Fratelli d’Italia vuole far tornare le pubblicità sessiste sulle strade

Via libera a pubblicità che hanno messaggi "sessisti", "violenti", che riportano "stereotipi di genere offensivi" o che discriminano in base a "credo religioso", "appartenenza etnica" o "orientamento sessuale", tra le altre cose. È questa la proposta avanzata da Fratelli d'Italia su disegno di legge Concorrenza, che in questi giorni è in lavorazione al Senato. La norma che vieta questo tipo di pubblicità si trova nel Codice della strada, è stata inserita nel 2021 dal governo Draghi.

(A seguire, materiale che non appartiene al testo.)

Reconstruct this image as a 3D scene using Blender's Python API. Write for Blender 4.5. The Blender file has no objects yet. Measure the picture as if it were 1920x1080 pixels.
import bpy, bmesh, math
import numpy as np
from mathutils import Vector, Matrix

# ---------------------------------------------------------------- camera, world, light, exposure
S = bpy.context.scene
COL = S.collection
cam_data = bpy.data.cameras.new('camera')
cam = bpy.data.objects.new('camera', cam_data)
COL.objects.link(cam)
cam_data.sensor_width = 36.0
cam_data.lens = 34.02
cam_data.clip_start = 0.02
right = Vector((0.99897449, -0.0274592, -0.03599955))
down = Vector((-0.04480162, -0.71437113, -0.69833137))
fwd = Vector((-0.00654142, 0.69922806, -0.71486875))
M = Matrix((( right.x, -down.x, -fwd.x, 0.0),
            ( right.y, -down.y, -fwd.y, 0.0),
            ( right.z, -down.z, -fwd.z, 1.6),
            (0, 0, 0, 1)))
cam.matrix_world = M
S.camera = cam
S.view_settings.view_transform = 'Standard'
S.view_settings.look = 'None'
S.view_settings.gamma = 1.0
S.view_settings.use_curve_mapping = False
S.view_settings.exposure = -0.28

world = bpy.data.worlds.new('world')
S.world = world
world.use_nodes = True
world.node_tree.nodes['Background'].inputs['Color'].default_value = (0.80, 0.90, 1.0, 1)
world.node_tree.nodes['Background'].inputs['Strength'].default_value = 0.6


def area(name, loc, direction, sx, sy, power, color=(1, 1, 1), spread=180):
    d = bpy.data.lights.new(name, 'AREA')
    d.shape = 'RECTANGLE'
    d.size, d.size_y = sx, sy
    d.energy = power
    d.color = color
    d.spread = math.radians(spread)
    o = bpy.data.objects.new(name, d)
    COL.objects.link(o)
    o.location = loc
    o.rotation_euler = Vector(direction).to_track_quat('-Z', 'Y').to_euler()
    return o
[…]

E ora FdI, con un emendamento a prima firma del senatore Salvo Pogliese, ex sindaco di Catania, vorrebbe cancellarla.
L'emendamento, che è pubblicamente disponibile sul sito di Palazzo Madama, va ad aggiungere un articolo del tutto nuovo al ddl Concorrenza, inserito in mezzo a norme che riguardano principalmente la sanità. Il nuovo articolo proposto è molto breve: "All'articolo 23 del decreto legislativo 30 aprile 1992, n. 285, i commi 4-bis, 4-ter e 4-quater sono abrogati". Il decreto in questione è il Codice della strada, l'articolo è quello intitolato "Pubblicità sulle strade e sui veicoli" e i commi sono proprio quelli introdotti nel 2021 per vietare messaggi sessisti e discriminatori.
I commi che Fratelli d'Italia vuole cancellare sono chiari: "È vietata sulle strade e sui veicoli qualsiasi forma di pubblicità il cui contenuto proponga messaggi sessisti o violenti o stereotipi di genere offensivi o messaggi lesivi del rispetto delle libertà individuali, dei diritti civili e politici, del credo religioso o dell'appartenenza etnica oppure discriminatori con riferimento all'orientamento sessuale, all'identità di genere o alle abilità fisiche e psichiche". Rispettare questi requisiti è obbligatorio per ottenere l'autorizzazione a esporre pubblicità in strada.
Nel 2021, quando il governo Draghi varò la norma, Fratelli d'Italia la criticò subito. A finire nel mirino non fu tanto la parte sui messaggi sessisti quanto quella su orientamento sessuale, identità di genere e stereotipi di genere. Era il periodo in cui era più vivo il dibattito sul ddl Zan, poi affossato dal Senato. Quella sulle pubblicità in strada era una "norma ideologica", una "espressione esplicita dell'ideologia gender", che avrebbe "limitato la libertà d'espressione con il pretesto che non può essere esercitata su strade e veicoli": parole di Lucio Malan, oggi capogruppo al Senato dei meloniani. Lo stesso Malan è il secondo firmatario dell'emendamento Pogliese, a conferma che non si tratta di un'iniziativa personale estemporanea, ma di una proposta sostenuta dal partito.
La mossa di FdI ha sollevato proteste nell'opposizione, che chiedono un passo indietro. "Lo ritirino. Con questo emendamento il partito di Giorgia Meloni dimostra ancora una volta di non capire la differenza tra libertà e prevaricazione: difendere la libertà di espressione non significa poter offendere, discriminare, umiliare", ha detto il senatore del Pd Marco Meloni. "E neanche permettere che tornino sui cartelloni stradali messaggi omofobi, razzisti o sessisti, cancellando così la conquista delle donne – dopo anni di battaglie – di non essere trattate come merce e proprietà da esibire nelle pubblicità".